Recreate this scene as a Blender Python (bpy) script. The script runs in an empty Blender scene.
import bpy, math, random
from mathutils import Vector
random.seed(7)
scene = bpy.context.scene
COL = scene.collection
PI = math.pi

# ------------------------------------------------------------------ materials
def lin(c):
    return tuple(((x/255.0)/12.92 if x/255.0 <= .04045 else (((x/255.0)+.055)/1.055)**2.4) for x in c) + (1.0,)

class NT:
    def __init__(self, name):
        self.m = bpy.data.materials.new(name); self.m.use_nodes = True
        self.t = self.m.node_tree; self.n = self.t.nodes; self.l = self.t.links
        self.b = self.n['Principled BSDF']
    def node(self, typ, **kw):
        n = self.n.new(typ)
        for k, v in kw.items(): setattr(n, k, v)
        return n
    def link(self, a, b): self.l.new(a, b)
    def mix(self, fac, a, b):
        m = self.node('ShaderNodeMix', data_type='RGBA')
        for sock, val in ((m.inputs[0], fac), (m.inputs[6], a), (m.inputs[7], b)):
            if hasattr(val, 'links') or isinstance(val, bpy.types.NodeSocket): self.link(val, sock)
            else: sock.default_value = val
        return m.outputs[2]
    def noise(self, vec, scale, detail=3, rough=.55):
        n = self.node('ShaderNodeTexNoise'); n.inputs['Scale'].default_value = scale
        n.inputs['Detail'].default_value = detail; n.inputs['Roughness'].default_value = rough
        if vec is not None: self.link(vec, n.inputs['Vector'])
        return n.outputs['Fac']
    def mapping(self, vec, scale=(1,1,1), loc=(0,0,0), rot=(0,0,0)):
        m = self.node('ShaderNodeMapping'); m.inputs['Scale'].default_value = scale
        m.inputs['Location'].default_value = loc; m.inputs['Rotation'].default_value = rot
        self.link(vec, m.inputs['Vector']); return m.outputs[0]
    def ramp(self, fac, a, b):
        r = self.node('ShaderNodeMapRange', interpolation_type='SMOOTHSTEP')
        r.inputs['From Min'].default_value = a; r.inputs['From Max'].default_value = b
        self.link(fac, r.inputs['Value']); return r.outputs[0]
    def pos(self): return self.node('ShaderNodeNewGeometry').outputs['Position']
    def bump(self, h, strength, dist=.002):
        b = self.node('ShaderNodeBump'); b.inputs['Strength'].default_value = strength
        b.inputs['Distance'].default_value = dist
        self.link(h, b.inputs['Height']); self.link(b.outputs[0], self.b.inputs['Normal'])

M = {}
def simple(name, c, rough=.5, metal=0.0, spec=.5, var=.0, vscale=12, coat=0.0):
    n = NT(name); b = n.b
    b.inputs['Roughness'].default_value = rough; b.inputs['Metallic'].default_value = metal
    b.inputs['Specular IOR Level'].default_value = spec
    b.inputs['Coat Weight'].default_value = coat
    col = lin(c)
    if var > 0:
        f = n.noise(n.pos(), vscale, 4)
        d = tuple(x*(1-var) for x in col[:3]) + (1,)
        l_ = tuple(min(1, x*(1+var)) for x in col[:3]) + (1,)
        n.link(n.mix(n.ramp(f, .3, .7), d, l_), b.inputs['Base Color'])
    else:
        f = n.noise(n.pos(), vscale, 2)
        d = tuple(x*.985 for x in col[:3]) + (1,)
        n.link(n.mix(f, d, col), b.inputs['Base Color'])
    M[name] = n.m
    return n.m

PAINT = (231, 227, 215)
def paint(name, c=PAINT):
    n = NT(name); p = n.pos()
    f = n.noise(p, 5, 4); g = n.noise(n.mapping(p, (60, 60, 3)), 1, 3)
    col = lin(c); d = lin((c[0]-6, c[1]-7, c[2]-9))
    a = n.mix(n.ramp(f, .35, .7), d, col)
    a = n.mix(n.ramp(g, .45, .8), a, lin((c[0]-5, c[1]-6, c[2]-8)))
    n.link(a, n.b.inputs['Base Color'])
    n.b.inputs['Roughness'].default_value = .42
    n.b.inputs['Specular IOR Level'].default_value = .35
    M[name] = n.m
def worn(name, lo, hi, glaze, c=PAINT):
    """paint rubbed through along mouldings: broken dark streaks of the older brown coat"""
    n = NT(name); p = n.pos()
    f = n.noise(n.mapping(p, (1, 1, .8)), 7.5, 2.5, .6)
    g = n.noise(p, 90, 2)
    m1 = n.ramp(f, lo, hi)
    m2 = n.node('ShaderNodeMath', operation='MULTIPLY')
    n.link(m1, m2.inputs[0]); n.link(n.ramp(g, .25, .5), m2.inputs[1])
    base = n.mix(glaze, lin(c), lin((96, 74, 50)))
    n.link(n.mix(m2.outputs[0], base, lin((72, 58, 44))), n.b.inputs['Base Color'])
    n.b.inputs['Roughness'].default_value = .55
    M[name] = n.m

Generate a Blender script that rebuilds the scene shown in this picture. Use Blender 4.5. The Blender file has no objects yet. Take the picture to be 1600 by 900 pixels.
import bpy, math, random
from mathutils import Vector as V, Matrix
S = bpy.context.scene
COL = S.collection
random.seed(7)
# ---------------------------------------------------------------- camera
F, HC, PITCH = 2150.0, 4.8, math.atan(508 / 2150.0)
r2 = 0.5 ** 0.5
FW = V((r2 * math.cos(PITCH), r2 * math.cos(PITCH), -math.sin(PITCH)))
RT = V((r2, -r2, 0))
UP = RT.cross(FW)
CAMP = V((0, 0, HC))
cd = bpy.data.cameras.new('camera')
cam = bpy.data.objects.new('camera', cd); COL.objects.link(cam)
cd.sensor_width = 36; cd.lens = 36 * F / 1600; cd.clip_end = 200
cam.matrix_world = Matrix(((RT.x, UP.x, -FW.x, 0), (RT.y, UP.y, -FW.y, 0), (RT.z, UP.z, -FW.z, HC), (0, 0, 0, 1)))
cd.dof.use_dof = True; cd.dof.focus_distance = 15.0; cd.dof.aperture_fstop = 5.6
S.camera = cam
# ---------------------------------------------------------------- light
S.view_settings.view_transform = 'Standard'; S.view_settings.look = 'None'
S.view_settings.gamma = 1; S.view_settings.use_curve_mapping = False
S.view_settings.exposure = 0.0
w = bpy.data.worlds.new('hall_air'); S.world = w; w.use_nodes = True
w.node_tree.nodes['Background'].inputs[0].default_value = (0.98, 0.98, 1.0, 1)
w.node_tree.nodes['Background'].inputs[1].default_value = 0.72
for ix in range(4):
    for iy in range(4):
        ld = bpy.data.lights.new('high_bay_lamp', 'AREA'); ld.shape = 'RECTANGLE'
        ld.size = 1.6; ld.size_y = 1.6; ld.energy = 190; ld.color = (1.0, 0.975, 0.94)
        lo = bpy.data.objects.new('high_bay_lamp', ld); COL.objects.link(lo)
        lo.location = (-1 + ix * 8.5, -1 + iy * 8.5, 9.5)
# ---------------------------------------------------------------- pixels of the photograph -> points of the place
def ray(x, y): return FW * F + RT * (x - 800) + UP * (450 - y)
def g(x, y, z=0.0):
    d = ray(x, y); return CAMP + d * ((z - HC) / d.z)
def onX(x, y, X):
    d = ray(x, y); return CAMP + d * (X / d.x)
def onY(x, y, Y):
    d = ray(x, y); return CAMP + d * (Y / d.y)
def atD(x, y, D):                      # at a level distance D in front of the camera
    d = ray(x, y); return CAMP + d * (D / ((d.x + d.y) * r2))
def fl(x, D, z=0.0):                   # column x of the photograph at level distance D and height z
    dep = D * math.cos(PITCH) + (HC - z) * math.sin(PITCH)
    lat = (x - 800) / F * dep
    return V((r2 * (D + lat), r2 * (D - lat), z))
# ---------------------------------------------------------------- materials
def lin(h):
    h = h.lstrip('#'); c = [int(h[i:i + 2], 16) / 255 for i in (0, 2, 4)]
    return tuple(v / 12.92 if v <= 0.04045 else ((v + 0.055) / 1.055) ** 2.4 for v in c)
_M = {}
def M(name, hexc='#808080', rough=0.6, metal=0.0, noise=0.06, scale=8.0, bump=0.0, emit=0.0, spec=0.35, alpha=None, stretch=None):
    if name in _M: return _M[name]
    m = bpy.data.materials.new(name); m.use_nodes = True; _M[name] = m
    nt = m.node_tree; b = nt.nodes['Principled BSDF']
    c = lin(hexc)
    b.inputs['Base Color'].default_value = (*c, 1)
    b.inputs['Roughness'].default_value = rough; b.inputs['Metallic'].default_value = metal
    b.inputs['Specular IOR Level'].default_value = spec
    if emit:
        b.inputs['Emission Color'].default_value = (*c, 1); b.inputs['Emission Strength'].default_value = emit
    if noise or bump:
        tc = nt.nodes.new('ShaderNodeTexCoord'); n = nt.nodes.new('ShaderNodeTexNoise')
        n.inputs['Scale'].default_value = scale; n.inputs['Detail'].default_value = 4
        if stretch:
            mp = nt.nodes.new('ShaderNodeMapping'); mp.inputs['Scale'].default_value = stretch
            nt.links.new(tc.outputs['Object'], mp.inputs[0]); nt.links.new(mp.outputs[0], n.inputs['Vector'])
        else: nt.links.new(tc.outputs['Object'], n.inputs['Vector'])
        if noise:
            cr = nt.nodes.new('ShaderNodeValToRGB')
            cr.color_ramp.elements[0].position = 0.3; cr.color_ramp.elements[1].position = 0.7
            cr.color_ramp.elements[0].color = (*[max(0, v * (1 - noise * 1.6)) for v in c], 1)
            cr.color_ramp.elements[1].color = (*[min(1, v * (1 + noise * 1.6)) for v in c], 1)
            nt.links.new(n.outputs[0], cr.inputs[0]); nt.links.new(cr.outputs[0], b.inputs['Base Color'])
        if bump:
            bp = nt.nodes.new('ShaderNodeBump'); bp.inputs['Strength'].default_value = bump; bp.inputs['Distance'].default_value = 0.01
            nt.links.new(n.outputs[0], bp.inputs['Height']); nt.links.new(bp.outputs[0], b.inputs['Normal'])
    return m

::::

(Given task)
Restate, word for word and with nothing added, the lines from the first line of the listing through the one where "return tuple(((x/255.0)/12.92 if" stands.

(Completed task)
Recreate this scene as a Blender Python (bpy) script. The script runs in an empty Blender scene.
import bpy, math, random
from mathutils import Vector
random.seed(7)
scene = bpy.context.scene
COL = scene.collection
PI = math.pi

# ------------------------------------------------------------------ materials
def lin(c):
    return tuple(((x/255.0)/12.92 if x/255.0 <= .04045 else (((x/255.0)+.055)/1.055)**2.4) for x in c) + (1.0,)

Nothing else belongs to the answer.